##### INPUT ROWS #####

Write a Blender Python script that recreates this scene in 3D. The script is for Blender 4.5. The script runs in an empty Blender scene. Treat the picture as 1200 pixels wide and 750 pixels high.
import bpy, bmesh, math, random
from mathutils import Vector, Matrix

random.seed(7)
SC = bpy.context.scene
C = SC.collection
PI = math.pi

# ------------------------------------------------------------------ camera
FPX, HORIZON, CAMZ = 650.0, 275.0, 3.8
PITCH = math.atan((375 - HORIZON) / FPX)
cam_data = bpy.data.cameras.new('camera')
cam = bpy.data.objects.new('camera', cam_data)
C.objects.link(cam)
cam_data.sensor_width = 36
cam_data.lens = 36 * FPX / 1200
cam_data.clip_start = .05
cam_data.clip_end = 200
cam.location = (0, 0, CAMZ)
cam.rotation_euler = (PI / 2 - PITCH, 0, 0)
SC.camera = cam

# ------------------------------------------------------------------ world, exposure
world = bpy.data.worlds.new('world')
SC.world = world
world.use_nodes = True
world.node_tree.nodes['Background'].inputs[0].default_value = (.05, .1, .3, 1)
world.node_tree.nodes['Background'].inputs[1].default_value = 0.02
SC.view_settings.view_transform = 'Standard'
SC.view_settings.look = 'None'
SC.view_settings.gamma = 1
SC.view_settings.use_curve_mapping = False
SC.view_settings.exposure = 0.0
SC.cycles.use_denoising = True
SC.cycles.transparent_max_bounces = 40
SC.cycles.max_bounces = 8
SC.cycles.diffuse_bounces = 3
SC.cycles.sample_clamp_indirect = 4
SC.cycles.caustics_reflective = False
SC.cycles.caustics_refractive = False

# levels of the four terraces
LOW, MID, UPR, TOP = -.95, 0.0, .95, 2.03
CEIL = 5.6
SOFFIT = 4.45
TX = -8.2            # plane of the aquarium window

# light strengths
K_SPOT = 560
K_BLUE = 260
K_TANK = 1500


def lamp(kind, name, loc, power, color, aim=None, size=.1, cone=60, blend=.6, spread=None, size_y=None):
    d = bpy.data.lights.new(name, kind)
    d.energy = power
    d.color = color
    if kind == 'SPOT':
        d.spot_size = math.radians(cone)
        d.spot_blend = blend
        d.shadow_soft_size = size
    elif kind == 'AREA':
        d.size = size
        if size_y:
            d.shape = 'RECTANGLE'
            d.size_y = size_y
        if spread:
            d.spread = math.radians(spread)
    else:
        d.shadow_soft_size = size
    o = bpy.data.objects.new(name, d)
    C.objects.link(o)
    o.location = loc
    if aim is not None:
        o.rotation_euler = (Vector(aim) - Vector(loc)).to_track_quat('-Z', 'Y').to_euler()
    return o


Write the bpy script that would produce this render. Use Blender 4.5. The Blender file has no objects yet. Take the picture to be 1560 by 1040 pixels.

#####

- _WHAT THE TASK REQUIRES_:
Please restate the records in full, word for word.

- _THE REPLY_:
Write a Blender Python script that recreates this scene in 3D. The script is for Blender 4.5. The script runs in an empty Blender scene. Treat the picture as 1200 pixels wide and 750 pixels high.
import bpy, bmesh, math, random
from mathutils import Vector, Matrix

random.seed(7)
SC = bpy.context.scene
C = SC.collection
PI = math.pi

# ------------------------------------------------------------------ camera
FPX, HORIZON, CAMZ = 650.0, 275.0, 3.8
PITCH = math.atan((375 - HORIZON) / FPX)
cam_data = bpy.data.cameras.new('camera')
cam = bpy.data.objects.new('camera', cam_data)
C.objects.link(cam)
cam_data.sensor_width = 36
cam_data.lens = 36 * FPX / 1200
cam_data.clip_start = .05
cam_data.clip_end = 200
cam.location = (0, 0, CAMZ)
cam.rotation_euler = (PI / 2 - PITCH, 0, 0)
SC.camera = cam

# ------------------------------------------------------------------ world, exposure
world = bpy.data.worlds.new('world')
SC.world = world
world.use_nodes = True
world.node_tree.nodes['Background'].inputs[0].default_value = (.05, .1, .3, 1)
world.node_tree.nodes['Background'].inputs[1].default_value = 0.02
SC.view_settings.view_transform = 'Standard'
SC.view_settings.look = 'None'
SC.view_settings.gamma = 1
SC.view_settings.use_curve_mapping = False
SC.view_settings.exposure = 0.0
SC.cycles.use_denoising = True
SC.cycles.transparent_max_bounces = 40
SC.cycles.max_bounces = 8
SC.cycles.diffuse_bounces = 3
SC.cycles.sample_clamp_indirect = 4
SC.cycles.caustics_reflective = False
SC.cycles.caustics_refractive = False

# levels of the four terraces
LOW, MID, UPR, TOP = -.95, 0.0, .95, 2.03
CEIL = 5.6
SOFFIT = 4.45
TX = -8.2            # plane of the aquarium window

# light strengths
K_SPOT = 560
K_BLUE = 260
K_TANK = 1500


def lamp(kind, name, loc, power, color, aim=None, size=.1, cone=60, blend=.6, spread=None, size_y=None):
    d = bpy.data.lights.new(name, kind)
    d.energy = power
    d.color = color
    if kind == 'SPOT':
        d.spot_size = math.radians(cone)
        d.spot_blend = blend
        d.shadow_soft_size = size
    elif kind == 'AREA':
        d.size = size
        if size_y:
            d.shape = 'RECTANGLE'
            d.size_y = size_y
        if spread:
            d.spread = math.radians(spread)
    else:
        d.shadow_soft_size = size
    o = bpy.data.objects.new(name, d)
    C.objects.link(o)
    o.location = loc
    if aim is not None:
        o.rotation_euler = (Vector(aim) - Vector(loc)).to_track_quat('-Z', 'Y').to_euler()
    return o


Write the bpy script that would produce this render. Use Blender 4.5. The Blender file has no objects yet. Take the picture to be 1560 by 1040 pixels.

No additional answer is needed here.